I always seem to wait for November as a reflective time of year. I dislike holiday television specials and Kmart and Wal-Mart newspaper flyers and sale announcements in my mail box and Christmas jingles on the radio and pre Christmas sales in all the stores, 40 and 50% off their 500% markups. I dread going near a mall or any place that muzaked Christmas carols are playing. I dread the sight of endless streamers of red and green ribbons on artificial wreaths on every door front in every town. “Oh I wish we could have a white Christmas!” Makes me sick to my senses and insanely reclusive preferring the company of good bourbon and beer.

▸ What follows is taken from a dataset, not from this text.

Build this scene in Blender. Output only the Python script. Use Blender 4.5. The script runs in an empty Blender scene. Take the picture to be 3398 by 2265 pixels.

In anticipation of the fierce flurry of wind and snow and below zero temperatures, I take out of storage my winter clothes and dry clean the tweeds and wool sweaters, repair the buttons and zippers on winter coats and get out the gloves and hats and flannel shirts, change the tires to studded snows, winterize the car, add a pint of dry gas to the tank and wait for the first winter storm. This is the real November in New England in case anyone ever wondered. But today the sun is shining and the sky is blue and the temperature is in the upper 50s. Nice for a New England, November Sunday. Nice for New England any day. It’s like a New England, November, travelogue day, the kind seen in coffee table photography books. I actually have a church bell chiming about half a mile from here in a 1700’s style Congregational church  also a red brick Episcopalian church about a block away from that church. It’s like a puritanical Christian surrealism, being surrounded by Masonic buildings with steeples. But the surrealism ends next month, when snow begins to fall and the cold snaps the power lines and the roads slush up and the visions of New England become severe as New Englanders do what New Englanders do, survive until spring and prepare for a cold winter.